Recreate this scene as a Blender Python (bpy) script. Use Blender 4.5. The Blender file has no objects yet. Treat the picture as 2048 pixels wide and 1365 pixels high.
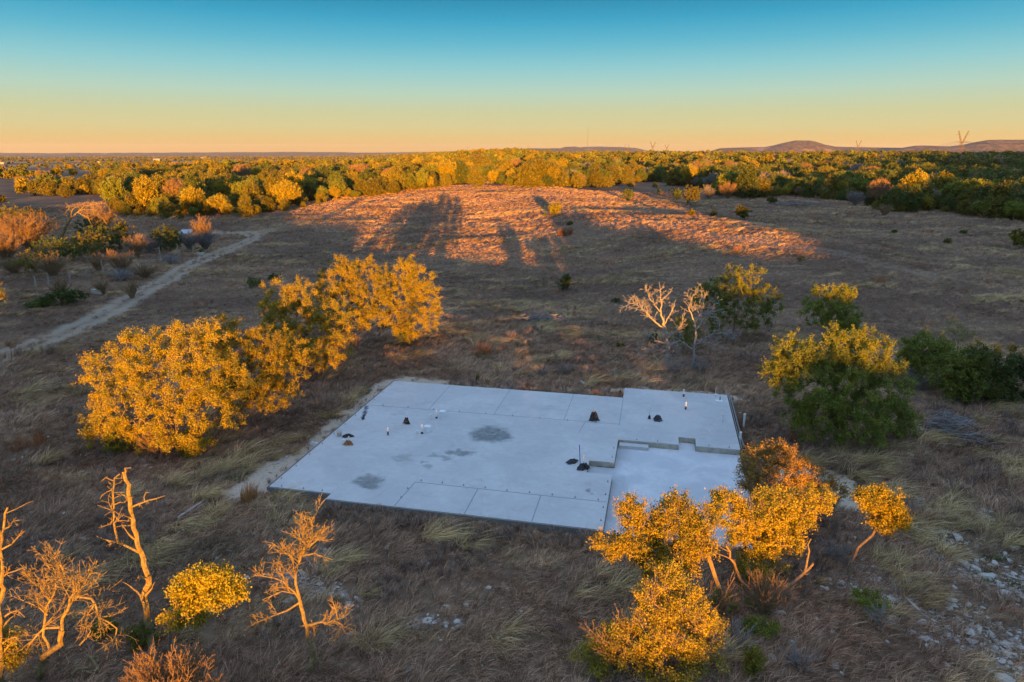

--------------------

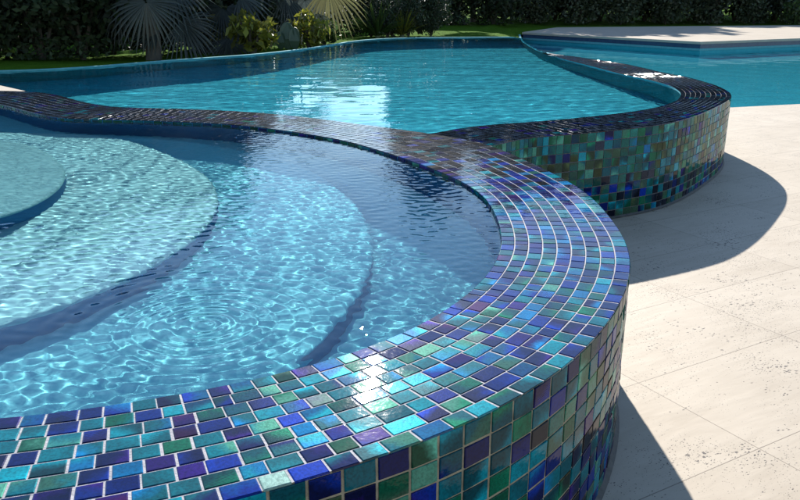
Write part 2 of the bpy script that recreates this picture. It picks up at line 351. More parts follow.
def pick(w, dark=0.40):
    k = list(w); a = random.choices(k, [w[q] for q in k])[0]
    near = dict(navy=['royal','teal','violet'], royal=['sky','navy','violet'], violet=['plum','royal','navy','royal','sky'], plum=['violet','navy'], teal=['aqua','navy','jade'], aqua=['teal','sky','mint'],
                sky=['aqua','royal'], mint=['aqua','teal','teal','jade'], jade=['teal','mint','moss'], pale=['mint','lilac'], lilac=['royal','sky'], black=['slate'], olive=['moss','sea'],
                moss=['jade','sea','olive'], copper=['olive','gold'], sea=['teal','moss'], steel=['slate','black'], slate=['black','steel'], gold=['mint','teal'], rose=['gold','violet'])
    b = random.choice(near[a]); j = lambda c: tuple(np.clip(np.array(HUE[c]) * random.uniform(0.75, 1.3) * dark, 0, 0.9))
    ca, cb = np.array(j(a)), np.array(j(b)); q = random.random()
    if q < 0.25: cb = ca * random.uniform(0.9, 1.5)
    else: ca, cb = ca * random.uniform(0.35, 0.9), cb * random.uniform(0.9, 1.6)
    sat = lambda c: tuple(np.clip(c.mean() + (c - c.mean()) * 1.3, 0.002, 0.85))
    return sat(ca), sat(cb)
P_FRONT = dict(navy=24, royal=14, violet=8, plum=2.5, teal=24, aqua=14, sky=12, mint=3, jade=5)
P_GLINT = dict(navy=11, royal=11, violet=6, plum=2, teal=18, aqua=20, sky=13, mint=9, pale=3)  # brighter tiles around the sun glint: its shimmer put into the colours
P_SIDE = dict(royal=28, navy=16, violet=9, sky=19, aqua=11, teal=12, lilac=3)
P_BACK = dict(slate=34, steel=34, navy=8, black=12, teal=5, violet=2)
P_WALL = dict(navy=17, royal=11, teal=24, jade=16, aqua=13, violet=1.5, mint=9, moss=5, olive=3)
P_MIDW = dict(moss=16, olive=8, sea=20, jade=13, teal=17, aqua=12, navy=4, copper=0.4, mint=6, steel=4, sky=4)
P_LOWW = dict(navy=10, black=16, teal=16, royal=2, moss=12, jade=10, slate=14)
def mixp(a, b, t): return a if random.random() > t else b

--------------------

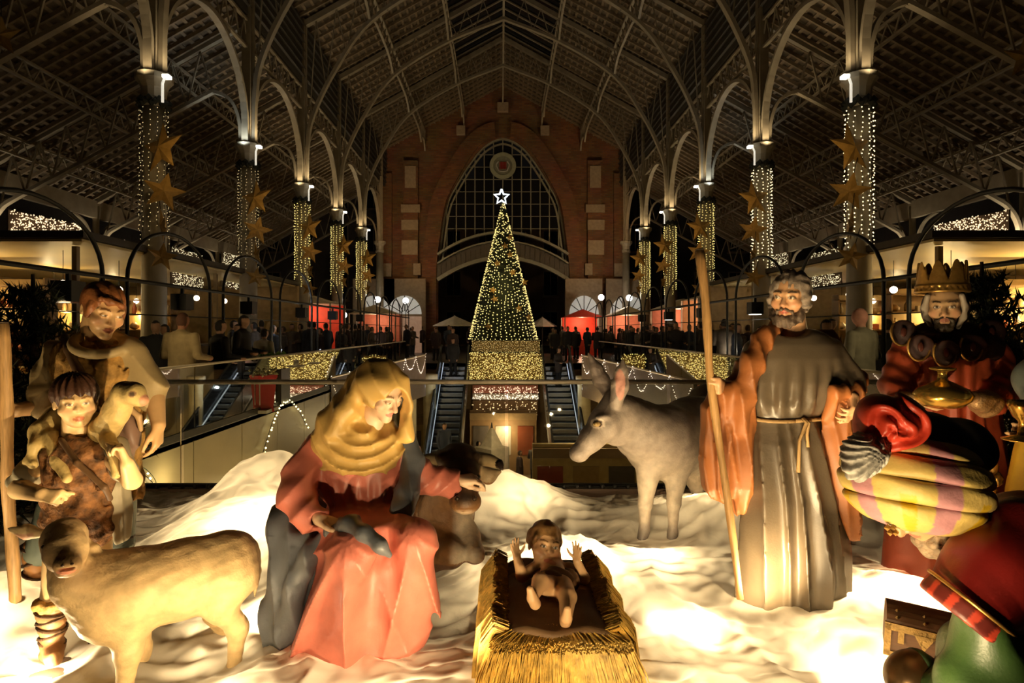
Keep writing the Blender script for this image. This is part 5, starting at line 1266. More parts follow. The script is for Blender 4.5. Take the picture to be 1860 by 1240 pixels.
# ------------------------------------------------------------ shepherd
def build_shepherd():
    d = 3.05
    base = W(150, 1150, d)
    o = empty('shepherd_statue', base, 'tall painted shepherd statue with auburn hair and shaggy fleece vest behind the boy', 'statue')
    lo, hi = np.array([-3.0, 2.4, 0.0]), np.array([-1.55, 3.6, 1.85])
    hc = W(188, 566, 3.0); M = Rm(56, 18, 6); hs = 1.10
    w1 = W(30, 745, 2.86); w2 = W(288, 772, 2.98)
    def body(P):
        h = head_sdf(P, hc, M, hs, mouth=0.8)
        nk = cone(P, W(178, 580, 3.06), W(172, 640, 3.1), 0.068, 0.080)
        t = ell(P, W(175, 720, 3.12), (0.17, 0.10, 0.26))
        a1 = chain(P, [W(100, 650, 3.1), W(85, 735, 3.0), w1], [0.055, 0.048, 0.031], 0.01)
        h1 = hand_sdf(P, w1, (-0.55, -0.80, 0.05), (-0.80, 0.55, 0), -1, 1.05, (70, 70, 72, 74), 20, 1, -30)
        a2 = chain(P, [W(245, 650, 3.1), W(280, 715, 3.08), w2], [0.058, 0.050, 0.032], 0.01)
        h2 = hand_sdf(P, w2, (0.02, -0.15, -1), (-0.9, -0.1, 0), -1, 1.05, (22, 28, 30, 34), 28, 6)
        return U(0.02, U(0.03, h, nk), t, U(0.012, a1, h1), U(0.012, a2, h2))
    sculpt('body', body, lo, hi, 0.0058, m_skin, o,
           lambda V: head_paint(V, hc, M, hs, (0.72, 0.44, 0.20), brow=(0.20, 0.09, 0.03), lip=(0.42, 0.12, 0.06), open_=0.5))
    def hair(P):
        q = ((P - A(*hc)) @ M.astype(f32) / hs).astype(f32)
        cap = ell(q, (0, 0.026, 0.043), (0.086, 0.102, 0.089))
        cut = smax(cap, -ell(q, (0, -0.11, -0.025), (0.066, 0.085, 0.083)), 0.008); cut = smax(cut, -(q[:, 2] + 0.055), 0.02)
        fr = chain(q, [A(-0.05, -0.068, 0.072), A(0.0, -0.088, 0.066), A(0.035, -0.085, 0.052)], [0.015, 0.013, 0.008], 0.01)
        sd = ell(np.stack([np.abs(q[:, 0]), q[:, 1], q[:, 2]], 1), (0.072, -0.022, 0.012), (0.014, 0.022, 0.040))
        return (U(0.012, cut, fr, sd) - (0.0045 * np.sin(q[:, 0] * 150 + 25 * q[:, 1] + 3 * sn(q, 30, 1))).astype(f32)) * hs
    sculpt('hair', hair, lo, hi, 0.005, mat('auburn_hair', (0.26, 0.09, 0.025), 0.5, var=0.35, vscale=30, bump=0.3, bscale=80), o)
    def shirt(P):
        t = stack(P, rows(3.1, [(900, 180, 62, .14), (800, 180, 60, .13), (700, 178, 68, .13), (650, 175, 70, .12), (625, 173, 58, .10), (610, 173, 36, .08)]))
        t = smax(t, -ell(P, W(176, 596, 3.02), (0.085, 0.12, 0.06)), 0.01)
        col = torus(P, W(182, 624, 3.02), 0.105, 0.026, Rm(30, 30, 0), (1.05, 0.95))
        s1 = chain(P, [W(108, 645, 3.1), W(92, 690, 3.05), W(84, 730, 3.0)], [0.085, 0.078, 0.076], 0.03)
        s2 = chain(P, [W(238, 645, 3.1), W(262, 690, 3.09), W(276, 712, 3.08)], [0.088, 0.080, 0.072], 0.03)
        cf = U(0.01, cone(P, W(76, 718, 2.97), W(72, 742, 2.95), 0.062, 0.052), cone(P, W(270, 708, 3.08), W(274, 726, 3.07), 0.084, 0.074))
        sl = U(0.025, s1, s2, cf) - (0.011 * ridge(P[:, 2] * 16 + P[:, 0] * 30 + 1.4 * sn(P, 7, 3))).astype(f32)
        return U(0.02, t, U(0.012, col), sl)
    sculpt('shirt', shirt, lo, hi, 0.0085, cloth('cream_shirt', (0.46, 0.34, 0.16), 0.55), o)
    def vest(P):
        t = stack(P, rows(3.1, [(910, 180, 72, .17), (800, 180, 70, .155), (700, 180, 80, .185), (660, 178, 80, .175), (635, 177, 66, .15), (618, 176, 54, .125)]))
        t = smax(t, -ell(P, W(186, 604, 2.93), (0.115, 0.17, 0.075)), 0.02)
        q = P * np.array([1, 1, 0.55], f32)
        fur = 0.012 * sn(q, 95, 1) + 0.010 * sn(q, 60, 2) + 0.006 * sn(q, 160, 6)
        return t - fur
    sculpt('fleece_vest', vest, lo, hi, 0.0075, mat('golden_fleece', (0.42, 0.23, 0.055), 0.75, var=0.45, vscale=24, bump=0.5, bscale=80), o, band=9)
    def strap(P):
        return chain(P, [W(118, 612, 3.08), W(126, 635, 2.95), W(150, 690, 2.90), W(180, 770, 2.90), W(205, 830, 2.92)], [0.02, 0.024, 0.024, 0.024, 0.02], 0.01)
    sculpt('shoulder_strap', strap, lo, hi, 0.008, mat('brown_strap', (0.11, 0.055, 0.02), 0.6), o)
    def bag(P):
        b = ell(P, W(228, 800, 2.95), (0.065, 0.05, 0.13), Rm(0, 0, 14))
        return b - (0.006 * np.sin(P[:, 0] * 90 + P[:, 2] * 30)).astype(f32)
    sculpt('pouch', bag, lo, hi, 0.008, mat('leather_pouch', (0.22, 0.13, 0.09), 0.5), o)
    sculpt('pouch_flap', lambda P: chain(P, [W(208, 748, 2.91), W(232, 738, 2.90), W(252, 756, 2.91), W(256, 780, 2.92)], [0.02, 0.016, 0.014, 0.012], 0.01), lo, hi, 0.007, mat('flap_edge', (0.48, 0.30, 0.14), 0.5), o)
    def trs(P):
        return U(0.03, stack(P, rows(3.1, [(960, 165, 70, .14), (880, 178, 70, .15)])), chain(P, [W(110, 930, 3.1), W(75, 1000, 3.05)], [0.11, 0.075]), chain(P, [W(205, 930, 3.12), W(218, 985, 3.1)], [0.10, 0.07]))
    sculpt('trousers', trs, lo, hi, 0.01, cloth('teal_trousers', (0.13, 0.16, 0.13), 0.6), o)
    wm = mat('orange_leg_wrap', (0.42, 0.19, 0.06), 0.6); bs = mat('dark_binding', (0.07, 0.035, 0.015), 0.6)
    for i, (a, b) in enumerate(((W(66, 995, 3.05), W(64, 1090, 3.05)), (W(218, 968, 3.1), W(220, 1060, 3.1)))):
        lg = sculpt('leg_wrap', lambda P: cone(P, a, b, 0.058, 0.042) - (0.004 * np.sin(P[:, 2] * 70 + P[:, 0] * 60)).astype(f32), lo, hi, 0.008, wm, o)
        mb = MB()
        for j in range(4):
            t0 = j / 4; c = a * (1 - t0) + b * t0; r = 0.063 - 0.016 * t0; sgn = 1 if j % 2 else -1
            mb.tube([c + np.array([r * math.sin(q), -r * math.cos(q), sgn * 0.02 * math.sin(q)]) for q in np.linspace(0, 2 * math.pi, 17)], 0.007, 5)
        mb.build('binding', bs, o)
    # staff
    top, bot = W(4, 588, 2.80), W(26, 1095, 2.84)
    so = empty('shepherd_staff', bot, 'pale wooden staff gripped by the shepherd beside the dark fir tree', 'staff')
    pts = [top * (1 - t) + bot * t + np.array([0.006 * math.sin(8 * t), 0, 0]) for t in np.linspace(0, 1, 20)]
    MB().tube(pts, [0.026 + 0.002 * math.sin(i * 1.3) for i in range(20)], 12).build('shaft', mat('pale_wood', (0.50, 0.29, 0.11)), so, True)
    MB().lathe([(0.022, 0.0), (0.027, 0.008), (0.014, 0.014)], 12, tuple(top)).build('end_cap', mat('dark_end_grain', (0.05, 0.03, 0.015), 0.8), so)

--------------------

(SET TASK) Extract exactly and only the span of lines that begins at the line containing "Write part 2" and ends at the line containing "mint=6, steel=4, sky=4)".

(CORRECT RESPONSE)
Write part 2 of the bpy script that recreates this picture. It picks up at line 351. More parts follow.
def pick(w, dark=0.40):
    k = list(w); a = random.choices(k, [w[q] for q in k])[0]
    near = dict(navy=['royal','teal','violet'], royal=['sky','navy','violet'], violet=['plum','royal','navy','royal','sky'], plum=['violet','navy'], teal=['aqua','navy','jade'], aqua=['teal','sky','mint'],
                sky=['aqua','royal'], mint=['aqua','teal','teal','jade'], jade=['teal','mint','moss'], pale=['mint','lilac'], lilac=['royal','sky'], black=['slate'], olive=['moss','sea'],
                moss=['jade','sea','olive'], copper=['olive','gold'], sea=['teal','moss'], steel=['slate','black'], slate=['black','steel'], gold=['mint','teal'], rose=['gold','violet'])
    b = random.choice(near[a]); j = lambda c: tuple(np.clip(np.array(HUE[c]) * random.uniform(0.75, 1.3) * dark, 0, 0.9))
    ca, cb = np.array(j(a)), np.array(j(b)); q = random.random()
    if q < 0.25: cb = ca * random.uniform(0.9, 1.5)
    else: ca, cb = ca * random.uniform(0.35, 0.9), cb * random.uniform(0.9, 1.6)
    sat = lambda c: tuple(np.clip(c.mean() + (c - c.mean()) * 1.3, 0.002, 0.85))
    return sat(ca), sat(cb)
P_FRONT = dict(navy=24, royal=14, violet=8, plum=2.5, teal=24, aqua=14, sky=12, mint=3, jade=5)
P_GLINT = dict(navy=11, royal=11, violet=6, plum=2, teal=18, aqua=20, sky=13, mint=9, pale=3)  # brighter tiles around the sun glint: its shimmer put into the colours
P_SIDE = dict(royal=28, navy=16, violet=9, sky=19, aqua=11, teal=12, lilac=3)
P_BACK = dict(slate=34, steel=34, navy=8, black=12, teal=5, violet=2)
P_WALL = dict(navy=17, royal=11, teal=24, jade=16, aqua=13, violet=1.5, mint=9, moss=5, olive=3)
P_MIDW = dict(moss=16, olive=8, sea=20, jade=13, teal=17, aqua=12, navy=4, copper=0.4, mint=6, steel=4, sky=4)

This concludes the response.